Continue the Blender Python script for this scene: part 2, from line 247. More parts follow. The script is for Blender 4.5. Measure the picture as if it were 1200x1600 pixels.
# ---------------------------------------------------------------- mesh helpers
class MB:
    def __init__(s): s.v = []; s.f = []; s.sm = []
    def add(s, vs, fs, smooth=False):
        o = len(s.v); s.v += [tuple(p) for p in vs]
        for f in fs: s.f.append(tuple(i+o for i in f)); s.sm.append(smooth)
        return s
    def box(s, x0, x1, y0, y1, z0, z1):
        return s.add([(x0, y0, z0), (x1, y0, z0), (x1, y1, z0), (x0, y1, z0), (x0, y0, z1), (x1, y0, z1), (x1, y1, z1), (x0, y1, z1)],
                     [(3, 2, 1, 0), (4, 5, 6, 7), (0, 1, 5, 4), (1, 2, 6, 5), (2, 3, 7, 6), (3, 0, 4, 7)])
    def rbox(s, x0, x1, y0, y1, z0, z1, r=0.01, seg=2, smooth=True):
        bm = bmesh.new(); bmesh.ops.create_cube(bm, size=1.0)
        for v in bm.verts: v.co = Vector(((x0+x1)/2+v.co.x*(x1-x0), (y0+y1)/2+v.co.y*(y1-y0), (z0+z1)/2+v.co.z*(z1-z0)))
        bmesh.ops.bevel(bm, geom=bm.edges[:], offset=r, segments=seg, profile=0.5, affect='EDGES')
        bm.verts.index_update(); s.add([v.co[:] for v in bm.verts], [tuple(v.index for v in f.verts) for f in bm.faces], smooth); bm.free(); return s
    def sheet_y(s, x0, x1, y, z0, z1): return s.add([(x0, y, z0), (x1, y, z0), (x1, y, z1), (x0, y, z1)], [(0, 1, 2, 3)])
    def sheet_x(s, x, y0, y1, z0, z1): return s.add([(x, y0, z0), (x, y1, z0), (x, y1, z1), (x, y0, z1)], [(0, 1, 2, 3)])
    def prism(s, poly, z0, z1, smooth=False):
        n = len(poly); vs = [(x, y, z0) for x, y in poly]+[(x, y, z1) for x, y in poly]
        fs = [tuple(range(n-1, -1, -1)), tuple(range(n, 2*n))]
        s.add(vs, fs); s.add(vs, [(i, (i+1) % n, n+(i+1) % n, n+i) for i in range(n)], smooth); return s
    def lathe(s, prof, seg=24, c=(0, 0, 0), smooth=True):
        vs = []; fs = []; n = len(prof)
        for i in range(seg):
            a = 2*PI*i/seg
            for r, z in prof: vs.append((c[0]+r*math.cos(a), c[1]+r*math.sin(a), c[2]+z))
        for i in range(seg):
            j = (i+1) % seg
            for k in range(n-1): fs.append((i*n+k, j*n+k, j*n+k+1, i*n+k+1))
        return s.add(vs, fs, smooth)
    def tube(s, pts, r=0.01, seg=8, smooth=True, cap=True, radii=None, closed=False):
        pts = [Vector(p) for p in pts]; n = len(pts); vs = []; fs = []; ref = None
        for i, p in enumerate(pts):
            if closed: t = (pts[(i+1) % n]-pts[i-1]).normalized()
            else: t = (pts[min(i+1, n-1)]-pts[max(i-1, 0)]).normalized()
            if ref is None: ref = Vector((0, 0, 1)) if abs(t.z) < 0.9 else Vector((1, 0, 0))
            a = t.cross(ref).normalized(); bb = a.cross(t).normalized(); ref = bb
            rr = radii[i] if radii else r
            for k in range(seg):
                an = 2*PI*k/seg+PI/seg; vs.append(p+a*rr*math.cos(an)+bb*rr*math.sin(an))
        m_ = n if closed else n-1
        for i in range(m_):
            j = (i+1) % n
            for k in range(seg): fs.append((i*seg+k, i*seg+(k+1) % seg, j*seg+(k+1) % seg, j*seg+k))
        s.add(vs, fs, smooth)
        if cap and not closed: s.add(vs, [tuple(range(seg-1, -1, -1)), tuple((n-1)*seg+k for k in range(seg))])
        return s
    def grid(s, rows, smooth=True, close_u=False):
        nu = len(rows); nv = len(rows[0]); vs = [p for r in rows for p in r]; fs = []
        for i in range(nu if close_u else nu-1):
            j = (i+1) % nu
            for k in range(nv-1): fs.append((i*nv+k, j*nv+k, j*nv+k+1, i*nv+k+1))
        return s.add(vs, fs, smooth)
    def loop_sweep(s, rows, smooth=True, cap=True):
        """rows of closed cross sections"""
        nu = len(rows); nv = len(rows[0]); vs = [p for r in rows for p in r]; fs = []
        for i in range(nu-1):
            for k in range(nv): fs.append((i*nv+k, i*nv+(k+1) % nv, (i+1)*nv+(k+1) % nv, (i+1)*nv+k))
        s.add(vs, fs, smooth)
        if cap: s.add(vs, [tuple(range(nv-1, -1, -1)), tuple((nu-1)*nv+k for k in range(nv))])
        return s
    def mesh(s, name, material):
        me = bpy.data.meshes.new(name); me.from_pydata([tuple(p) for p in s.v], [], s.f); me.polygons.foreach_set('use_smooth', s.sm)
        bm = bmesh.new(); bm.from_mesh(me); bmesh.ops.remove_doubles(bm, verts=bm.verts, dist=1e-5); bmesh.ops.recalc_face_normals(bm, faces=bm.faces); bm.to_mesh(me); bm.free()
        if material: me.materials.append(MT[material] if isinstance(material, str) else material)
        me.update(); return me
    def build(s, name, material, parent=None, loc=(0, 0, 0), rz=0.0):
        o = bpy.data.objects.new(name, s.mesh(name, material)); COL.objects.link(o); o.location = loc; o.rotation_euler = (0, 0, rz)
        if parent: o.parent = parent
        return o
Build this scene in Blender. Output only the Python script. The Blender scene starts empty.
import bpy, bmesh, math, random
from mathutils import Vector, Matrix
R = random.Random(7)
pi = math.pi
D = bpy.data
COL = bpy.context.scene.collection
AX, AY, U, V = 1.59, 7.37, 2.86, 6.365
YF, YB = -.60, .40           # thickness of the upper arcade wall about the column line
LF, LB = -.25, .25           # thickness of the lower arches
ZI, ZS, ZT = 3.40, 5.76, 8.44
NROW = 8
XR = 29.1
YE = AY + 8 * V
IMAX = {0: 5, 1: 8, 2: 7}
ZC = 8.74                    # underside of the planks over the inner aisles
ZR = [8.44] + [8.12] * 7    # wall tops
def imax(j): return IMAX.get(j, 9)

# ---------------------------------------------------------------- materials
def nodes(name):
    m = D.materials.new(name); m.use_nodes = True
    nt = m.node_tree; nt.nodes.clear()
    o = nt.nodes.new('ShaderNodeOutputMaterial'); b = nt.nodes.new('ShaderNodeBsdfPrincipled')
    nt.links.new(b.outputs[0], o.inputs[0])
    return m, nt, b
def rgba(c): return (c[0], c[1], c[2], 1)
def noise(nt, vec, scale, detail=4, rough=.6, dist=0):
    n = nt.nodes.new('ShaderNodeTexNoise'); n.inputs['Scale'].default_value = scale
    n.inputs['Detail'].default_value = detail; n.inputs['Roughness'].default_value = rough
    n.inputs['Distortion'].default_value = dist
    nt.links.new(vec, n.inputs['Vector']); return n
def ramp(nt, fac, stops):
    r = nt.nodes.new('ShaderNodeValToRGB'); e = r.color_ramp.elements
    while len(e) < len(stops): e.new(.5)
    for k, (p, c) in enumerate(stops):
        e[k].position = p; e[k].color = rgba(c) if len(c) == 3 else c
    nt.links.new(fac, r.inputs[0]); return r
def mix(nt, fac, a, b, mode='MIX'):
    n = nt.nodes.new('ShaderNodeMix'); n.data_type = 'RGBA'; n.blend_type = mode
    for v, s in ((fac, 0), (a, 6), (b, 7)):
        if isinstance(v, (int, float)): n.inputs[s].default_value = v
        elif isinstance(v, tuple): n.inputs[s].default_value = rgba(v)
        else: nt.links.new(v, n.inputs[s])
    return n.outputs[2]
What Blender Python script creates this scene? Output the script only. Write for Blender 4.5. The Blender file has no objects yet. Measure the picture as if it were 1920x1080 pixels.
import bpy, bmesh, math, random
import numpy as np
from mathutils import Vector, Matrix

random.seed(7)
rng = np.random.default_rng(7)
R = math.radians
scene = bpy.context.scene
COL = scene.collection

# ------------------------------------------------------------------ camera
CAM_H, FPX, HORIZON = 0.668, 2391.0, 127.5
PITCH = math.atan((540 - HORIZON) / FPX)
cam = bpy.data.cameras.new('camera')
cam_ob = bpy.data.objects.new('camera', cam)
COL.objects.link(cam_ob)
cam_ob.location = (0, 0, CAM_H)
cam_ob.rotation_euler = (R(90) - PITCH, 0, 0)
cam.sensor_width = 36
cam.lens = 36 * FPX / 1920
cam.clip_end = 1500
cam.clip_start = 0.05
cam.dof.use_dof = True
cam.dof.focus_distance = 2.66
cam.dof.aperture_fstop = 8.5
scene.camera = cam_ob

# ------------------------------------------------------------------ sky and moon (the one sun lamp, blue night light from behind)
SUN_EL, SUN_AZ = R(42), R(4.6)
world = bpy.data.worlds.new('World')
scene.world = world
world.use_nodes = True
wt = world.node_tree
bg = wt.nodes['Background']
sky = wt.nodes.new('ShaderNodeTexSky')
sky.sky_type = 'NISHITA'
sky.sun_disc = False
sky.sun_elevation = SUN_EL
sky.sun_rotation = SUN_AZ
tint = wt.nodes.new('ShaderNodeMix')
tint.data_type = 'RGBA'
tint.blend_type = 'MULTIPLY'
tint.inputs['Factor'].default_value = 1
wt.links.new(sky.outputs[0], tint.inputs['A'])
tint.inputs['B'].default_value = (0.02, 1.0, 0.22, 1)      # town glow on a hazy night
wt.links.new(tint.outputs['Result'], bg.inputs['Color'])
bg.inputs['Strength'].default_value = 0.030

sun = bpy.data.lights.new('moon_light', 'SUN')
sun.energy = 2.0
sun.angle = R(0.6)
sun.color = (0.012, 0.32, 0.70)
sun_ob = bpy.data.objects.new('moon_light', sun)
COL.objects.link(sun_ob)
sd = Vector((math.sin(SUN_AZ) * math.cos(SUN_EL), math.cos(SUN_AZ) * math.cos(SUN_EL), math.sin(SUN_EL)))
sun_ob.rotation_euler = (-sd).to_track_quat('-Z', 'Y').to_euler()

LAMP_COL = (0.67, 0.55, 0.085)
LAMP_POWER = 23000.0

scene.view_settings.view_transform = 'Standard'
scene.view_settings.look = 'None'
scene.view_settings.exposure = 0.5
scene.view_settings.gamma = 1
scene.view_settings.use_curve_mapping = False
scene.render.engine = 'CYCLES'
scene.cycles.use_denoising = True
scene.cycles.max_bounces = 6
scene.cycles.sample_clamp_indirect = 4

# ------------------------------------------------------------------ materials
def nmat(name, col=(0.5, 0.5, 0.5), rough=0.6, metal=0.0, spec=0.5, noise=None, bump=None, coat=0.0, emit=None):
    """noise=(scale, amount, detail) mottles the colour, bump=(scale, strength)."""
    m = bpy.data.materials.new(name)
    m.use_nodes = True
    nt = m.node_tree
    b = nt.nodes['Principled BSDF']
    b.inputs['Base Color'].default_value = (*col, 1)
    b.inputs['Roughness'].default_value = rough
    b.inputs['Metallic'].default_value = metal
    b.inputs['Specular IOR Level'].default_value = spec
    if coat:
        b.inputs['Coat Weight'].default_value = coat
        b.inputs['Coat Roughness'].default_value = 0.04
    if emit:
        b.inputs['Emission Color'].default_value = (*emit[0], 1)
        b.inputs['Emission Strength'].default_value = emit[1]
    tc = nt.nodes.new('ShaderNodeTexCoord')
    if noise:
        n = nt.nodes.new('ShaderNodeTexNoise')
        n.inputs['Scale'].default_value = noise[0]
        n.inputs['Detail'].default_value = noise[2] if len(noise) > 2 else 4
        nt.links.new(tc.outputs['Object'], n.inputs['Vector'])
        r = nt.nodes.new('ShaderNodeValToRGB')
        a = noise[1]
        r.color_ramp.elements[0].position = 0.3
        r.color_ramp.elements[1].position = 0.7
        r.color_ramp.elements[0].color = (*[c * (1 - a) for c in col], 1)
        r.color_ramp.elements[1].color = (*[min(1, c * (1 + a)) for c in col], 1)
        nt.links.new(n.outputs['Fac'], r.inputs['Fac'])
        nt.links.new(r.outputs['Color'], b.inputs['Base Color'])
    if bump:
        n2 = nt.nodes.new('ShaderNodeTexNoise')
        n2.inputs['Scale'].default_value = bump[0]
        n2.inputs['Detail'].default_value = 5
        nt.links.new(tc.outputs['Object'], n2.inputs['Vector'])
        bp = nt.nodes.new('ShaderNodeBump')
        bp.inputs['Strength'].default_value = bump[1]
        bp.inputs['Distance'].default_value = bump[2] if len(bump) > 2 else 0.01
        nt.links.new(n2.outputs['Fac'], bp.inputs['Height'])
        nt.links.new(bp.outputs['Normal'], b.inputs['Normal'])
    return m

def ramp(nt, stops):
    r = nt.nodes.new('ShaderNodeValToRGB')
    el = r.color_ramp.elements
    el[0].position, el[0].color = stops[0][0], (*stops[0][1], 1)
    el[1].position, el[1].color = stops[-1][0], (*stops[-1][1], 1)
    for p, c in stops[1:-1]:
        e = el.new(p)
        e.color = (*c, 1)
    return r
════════
◆ What you are asked to do ◆
Every line of the listing that holds "only" should be found and copied.

◆ Exercise output ◆
Build this scene in Blender. Output only the Python script. The Blender scene starts empty.
What Blender Python script creates this scene? Output the script only. Write for Blender 4.5. The Blender file has no objects yet. Measure the picture as if it were 1920x1080 pixels.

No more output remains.